■ **What the task asks**
What follows is a listing; restate every line of it word for word.

■ **Data provided**
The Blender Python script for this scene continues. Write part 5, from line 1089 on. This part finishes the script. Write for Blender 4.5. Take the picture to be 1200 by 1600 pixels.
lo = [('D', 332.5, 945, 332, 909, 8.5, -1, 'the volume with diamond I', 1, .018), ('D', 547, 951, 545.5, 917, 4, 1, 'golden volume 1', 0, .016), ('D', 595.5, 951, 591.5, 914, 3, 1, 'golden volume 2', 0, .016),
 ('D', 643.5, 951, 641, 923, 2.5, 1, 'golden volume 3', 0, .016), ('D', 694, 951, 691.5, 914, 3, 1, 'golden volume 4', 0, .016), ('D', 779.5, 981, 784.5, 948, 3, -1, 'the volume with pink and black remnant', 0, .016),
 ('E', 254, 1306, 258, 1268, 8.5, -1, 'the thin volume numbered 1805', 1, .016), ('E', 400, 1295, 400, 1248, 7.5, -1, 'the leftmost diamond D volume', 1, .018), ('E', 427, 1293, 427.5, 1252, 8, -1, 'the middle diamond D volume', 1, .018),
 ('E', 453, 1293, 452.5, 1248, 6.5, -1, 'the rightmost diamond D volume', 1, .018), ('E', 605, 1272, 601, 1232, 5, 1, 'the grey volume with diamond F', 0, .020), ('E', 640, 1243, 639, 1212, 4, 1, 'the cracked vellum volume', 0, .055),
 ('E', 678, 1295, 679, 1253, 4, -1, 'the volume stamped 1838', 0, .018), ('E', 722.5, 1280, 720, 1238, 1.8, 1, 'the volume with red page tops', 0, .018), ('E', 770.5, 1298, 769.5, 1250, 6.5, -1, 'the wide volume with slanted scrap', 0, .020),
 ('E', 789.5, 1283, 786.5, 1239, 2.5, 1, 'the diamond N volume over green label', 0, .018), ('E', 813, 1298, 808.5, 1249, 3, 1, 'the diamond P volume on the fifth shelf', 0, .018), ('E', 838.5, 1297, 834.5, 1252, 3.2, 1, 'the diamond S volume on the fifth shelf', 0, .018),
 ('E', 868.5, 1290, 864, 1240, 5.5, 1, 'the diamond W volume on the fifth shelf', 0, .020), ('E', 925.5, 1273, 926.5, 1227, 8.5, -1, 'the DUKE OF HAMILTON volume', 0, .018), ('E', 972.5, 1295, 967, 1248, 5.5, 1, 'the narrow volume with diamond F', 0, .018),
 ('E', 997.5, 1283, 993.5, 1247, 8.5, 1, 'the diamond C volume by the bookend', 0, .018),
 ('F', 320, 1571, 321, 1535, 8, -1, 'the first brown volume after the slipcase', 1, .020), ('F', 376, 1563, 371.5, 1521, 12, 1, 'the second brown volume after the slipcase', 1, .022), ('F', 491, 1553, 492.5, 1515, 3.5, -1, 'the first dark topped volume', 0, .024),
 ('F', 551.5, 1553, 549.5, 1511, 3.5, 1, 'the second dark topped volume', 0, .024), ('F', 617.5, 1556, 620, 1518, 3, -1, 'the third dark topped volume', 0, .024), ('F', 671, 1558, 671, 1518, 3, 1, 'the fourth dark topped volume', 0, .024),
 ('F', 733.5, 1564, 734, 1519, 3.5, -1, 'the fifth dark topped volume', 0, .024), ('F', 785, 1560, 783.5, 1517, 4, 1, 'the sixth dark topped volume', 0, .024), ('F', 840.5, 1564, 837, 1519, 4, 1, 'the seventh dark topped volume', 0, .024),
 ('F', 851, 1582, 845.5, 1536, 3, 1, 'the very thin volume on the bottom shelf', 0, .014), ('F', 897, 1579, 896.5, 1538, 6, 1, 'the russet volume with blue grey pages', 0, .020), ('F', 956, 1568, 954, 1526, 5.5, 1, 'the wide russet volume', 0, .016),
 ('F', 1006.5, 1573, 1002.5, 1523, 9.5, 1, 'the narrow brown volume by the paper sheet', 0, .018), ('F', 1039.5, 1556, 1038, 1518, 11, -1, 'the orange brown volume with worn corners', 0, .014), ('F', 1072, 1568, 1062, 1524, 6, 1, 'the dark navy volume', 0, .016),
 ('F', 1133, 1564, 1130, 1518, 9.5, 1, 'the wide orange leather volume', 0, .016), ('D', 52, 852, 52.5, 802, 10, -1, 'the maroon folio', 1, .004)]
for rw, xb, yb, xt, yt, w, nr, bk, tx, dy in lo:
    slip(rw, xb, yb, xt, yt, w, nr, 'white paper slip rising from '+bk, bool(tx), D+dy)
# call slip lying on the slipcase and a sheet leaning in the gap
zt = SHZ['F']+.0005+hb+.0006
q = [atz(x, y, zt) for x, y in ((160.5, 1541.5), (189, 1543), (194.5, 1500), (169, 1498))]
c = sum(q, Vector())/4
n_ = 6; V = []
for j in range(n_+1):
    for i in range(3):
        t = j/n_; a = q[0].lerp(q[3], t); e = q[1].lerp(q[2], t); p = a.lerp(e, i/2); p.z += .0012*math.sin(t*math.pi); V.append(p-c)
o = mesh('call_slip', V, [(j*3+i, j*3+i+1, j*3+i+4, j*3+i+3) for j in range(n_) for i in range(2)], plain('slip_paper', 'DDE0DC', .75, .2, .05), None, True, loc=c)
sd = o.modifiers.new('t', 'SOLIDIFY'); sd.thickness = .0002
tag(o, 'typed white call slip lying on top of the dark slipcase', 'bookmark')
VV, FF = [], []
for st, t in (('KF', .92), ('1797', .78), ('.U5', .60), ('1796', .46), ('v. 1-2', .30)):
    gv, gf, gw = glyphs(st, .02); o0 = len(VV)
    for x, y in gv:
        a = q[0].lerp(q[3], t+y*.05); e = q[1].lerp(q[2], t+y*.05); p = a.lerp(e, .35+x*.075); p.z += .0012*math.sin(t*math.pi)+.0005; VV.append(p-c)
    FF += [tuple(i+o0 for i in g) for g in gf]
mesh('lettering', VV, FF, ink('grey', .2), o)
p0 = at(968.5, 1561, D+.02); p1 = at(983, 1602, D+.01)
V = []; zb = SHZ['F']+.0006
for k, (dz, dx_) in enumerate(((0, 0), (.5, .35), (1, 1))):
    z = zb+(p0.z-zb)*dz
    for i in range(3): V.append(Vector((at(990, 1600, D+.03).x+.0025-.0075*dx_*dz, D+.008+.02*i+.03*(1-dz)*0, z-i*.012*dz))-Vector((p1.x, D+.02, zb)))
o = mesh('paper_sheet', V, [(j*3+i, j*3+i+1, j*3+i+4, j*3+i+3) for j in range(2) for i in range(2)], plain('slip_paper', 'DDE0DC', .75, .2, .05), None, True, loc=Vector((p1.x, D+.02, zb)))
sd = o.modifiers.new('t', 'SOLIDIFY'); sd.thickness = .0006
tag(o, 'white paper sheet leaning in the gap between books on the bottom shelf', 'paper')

■ **Response**
The Blender Python script for this scene continues. Write part 5, from line 1089 on. This part finishes the script. Write for Blender 4.5. Take the picture to be 1200 by 1600 pixels.
lo = [('D', 332.5, 945, 332, 909, 8.5, -1, 'the volume with diamond I', 1, .018), ('D', 547, 951, 545.5, 917, 4, 1, 'golden volume 1', 0, .016), ('D', 595.5, 951, 591.5, 914, 3, 1, 'golden volume 2', 0, .016),
 ('D', 643.5, 951, 641, 923, 2.5, 1, 'golden volume 3', 0, .016), ('D', 694, 951, 691.5, 914, 3, 1, 'golden volume 4', 0, .016), ('D', 779.5, 981, 784.5, 948, 3, -1, 'the volume with pink and black remnant', 0, .016),
 ('E', 254, 1306, 258, 1268, 8.5, -1, 'the thin volume numbered 1805', 1, .016), ('E', 400, 1295, 400, 1248, 7.5, -1, 'the leftmost diamond D volume', 1, .018), ('E', 427, 1293, 427.5, 1252, 8, -1, 'the middle diamond D volume', 1, .018),
 ('E', 453, 1293, 452.5, 1248, 6.5, -1, 'the rightmost diamond D volume', 1, .018), ('E', 605, 1272, 601, 1232, 5, 1, 'the grey volume with diamond F', 0, .020), ('E', 640, 1243, 639, 1212, 4, 1, 'the cracked vellum volume', 0, .055),
 ('E', 678, 1295, 679, 1253, 4, -1, 'the volume stamped 1838', 0, .018), ('E', 722.5, 1280, 720, 1238, 1.8, 1, 'the volume with red page tops', 0, .018), ('E', 770.5, 1298, 769.5, 1250, 6.5, -1, 'the wide volume with slanted scrap', 0, .020),
 ('E', 789.5, 1283, 786.5, 1239, 2.5, 1, 'the diamond N volume over green label', 0, .018), ('E', 813, 1298, 808.5, 1249, 3, 1, 'the diamond P volume on the fifth shelf', 0, .018), ('E', 838.5, 1297, 834.5, 1252, 3.2, 1, 'the diamond S volume on the fifth shelf', 0, .018),
 ('E', 868.5, 1290, 864, 1240, 5.5, 1, 'the diamond W volume on the fifth shelf', 0, .020), ('E', 925.5, 1273, 926.5, 1227, 8.5, -1, 'the DUKE OF HAMILTON volume', 0, .018), ('E', 972.5, 1295, 967, 1248, 5.5, 1, 'the narrow volume with diamond F', 0, .018),
 ('E', 997.5, 1283, 993.5, 1247, 8.5, 1, 'the diamond C volume by the bookend', 0, .018),
 ('F', 320, 1571, 321, 1535, 8, -1, 'the first brown volume after the slipcase', 1, .020), ('F', 376, 1563, 371.5, 1521, 12, 1, 'the second brown volume after the slipcase', 1, .022), ('F', 491, 1553, 492.5, 1515, 3.5, -1, 'the first dark topped volume', 0, .024),
 ('F', 551.5, 1553, 549.5, 1511, 3.5, 1, 'the second dark topped volume', 0, .024), ('F', 617.5, 1556, 620, 1518, 3, -1, 'the third dark topped volume', 0, .024), ('F', 671, 1558, 671, 1518, 3, 1, 'the fourth dark topped volume', 0, .024),
 ('F', 733.5, 1564, 734, 1519, 3.5, -1, 'the fifth dark topped volume', 0, .024), ('F', 785, 1560, 783.5, 1517, 4, 1, 'the sixth dark topped volume', 0, .024), ('F', 840.5, 1564, 837, 1519, 4, 1, 'the seventh dark topped volume', 0, .024),
 ('F', 851, 1582, 845.5, 1536, 3, 1, 'the very thin volume on the bottom shelf', 0, .014), ('F', 897, 1579, 896.5, 1538, 6, 1, 'the russet volume with blue grey pages', 0, .020), ('F', 956, 1568, 954, 1526, 5.5, 1, 'the wide russet volume', 0, .016),
 ('F', 1006.5, 1573, 1002.5, 1523, 9.5, 1, 'the narrow brown volume by the paper sheet', 0, .018), ('F', 1039.5, 1556, 1038, 1518, 11, -1, 'the orange brown volume with worn corners', 0, .014), ('F', 1072, 1568, 1062, 1524, 6, 1, 'the dark navy volume', 0, .016),
 ('F', 1133, 1564, 1130, 1518, 9.5, 1, 'the wide orange leather volume', 0, .016), ('D', 52, 852, 52.5, 802, 10, -1, 'the maroon folio', 1, .004)]
for rw, xb, yb, xt, yt, w, nr, bk, tx, dy in lo:
    slip(rw, xb, yb, xt, yt, w, nr, 'white paper slip rising from '+bk, bool(tx), D+dy)
# call slip lying on the slipcase and a sheet leaning in the gap
zt = SHZ['F']+.0005+hb+.0006
q = [atz(x, y, zt) for x, y in ((160.5, 1541.5), (189, 1543), (194.5, 1500), (169, 1498))]
c = sum(q, Vector())/4
n_ = 6; V = []
for j in range(n_+1):
    for i in range(3):
        t = j/n_; a = q[0].lerp(q[3], t); e = q[1].lerp(q[2], t); p = a.lerp(e, i/2); p.z += .0012*math.sin(t*math.pi); V.append(p-c)
o = mesh('call_slip', V, [(j*3+i, j*3+i+1, j*3+i+4, j*3+i+3) for j in range(n_) for i in range(2)], plain('slip_paper', 'DDE0DC', .75, .2, .05), None, True, loc=c)
sd = o.modifiers.new('t', 'SOLIDIFY'); sd.thickness = .0002
tag(o, 'typed white call slip lying on top of the dark slipcase', 'bookmark')
VV, FF = [], []
for st, t in (('KF', .92), ('1797', .78), ('.U5', .60), ('1796', .46), ('v. 1-2', .30)):
    gv, gf, gw = glyphs(st, .02); o0 = len(VV)
    for x, y in gv:
        a = q[0].lerp(q[3], t+y*.05); e = q[1].lerp(q[2], t+y*.05); p = a.lerp(e, .35+x*.075); p.z += .0012*math.sin(t*math.pi)+.0005; VV.append(p-c)
    FF += [tuple(i+o0 for i in g) for g in gf]
mesh('lettering', VV, FF, ink('grey', .2), o)
p0 = at(968.5, 1561, D+.02); p1 = at(983, 1602, D+.01)
V = []; zb = SHZ['F']+.0006
for k, (dz, dx_) in enumerate(((0, 0), (.5, .35), (1, 1))):
    z = zb+(p0.z-zb)*dz
    for i in range(3): V.append(Vector((at(990, 1600, D+.03).x+.0025-.0075*dx_*dz, D+.008+.02*i+.03*(1-dz)*0, z-i*.012*dz))-Vector((p1.x, D+.02, zb)))
o = mesh('paper_sheet', V, [(j*3+i, j*3+i+1, j*3+i+4, j*3+i+3) for j in range(2) for i in range(2)], plain('slip_paper', 'DDE0DC', .75, .2, .05), None, True, loc=Vector((p1.x, D+.02, zb)))
sd = o.modifiers.new('t', 'SOLIDIFY'); sd.thickness = .0006
tag(o, 'white paper sheet leaning in the gap between books on the bottom shelf', 'paper')